One large class of these factors are related to the realm of governmental apparatuses, such as various forms of bureaucratic dysfunction (March–Simon 1993) originating from e.g. dysfunctional learning of organisational members or adverse effects of increasing demand for control at the top of the organisation, or the structural framework and processes within/by which implementation takes place (Pressman–Wildavsky 1984). Lacking financial and human resources, expertise and/or institutional infrastructure has been another major source of government dysfunction both in the onetime Third Worldas well as in the context of transition countries. Regulatory capture (Stigler 1971) and administrative corruption, or various rational choice concepts, such as the “budget-maximizing bureaucrat” (Niskanen 1971) or, more recently, the bureau-shaping model (Dunleavy 1991/2001) are other, frequently appearing elements of this cluster.

Another major class of government dysfunction originate from the upper echelons of the policy arena. These manifest themselves mostly in the policy decision, which are (or are not) made by the policymakers. Besides models relying on the concept of the utility-maximizing politician (e.g. Buchanan-Tullock 1962), other forms of legislative failure (Weimer-Vining 1999), the overwhelming effect of vested (economic) interests, or group dynamics leading to wrong decisions in high-level decision making bodies (cf. “groupthink”; Janis 1982) can be mentioned here as examples.

More empirically oriented research (i) focussing specifically on the dysfunctions/limitations of governments’ public policymaking capacity and (ii) geographically covering much or all of the post-communist region is – contrary to efforts aiming at the “higher”, political system level (Offe 1997, Greskovits 1998, Henderson 1998) – relatively scarce.

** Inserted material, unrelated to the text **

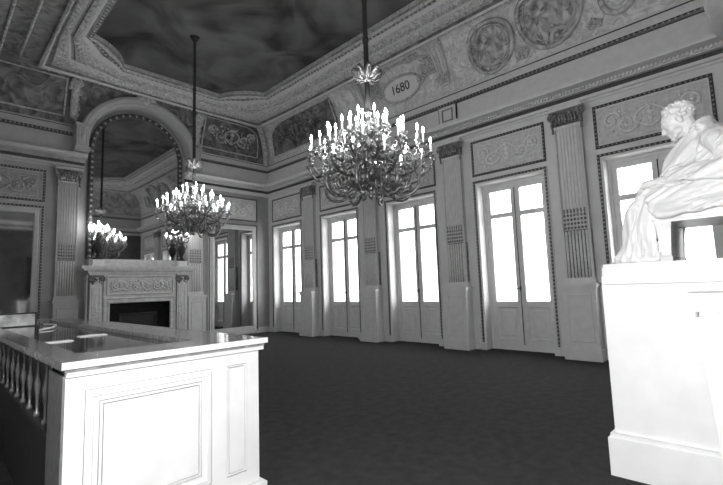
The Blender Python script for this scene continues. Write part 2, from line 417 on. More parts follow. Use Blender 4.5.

On the one hand, there are important and interesting, predominantly empirical (case) studies – mosaic-like pieces mostly focussing on one or a few countries and pursuing a limited ambition (Barnes 2003, Cummings-Norgaard 2004, Mungiu-Pippidi 2003, Vandeveer-Dableko 2001). On the other one finds a number of more conceptually oriented pieces (Fritz 2003, Sotiropoulos 2002), which are however less rooted in empirical evidence. Most of this type of research deal with the appearance and effects of already well-known problems of public policymaking, such as political culture or corruption). Finally, attempts to identify/describe „genuine” types of policy failures is much more infrequent (Hajnal 2005, Ionita 2003 and 2005, Kovryga-Nickel 2004). However, conceptual-theoretical and/or empirical limitations – the latter being a particularly severe constraint in the overwhelmingly secretive and thus data-poor worlds of post-communist policymaking – this direction of research still has a long way to go.

Of course it is not possible to give even a rough classification of the extensive terrain of government dysfunctions as models, concepts and schools largely overlap with one another; nor is it my ambition to make an attempt at drawing up an exhaustivecatalogue of relevant factors, concepts and models explaining all possible type of government failure in the Hungarian – or, possibly, post-communist – context. Rather, the role of this very brief overview is to put the ambition of this research into context: it is this vast universe of (possible) causal motifs and explanations of policy failures, which this research intends to supplement with some additional elements. I see no sound method (i.e., research design) ex ante guaranteeing that once the proposed path is followed carefully it will lead to such a result; nor is it possible to devise a method capable of substantiating a claim ex post that such a relatively new element has been found indeed. Rather, the outputs of this research are to be treated as propositions, which are to be tested, and – if necessary – modified or rejected in response to future arguments.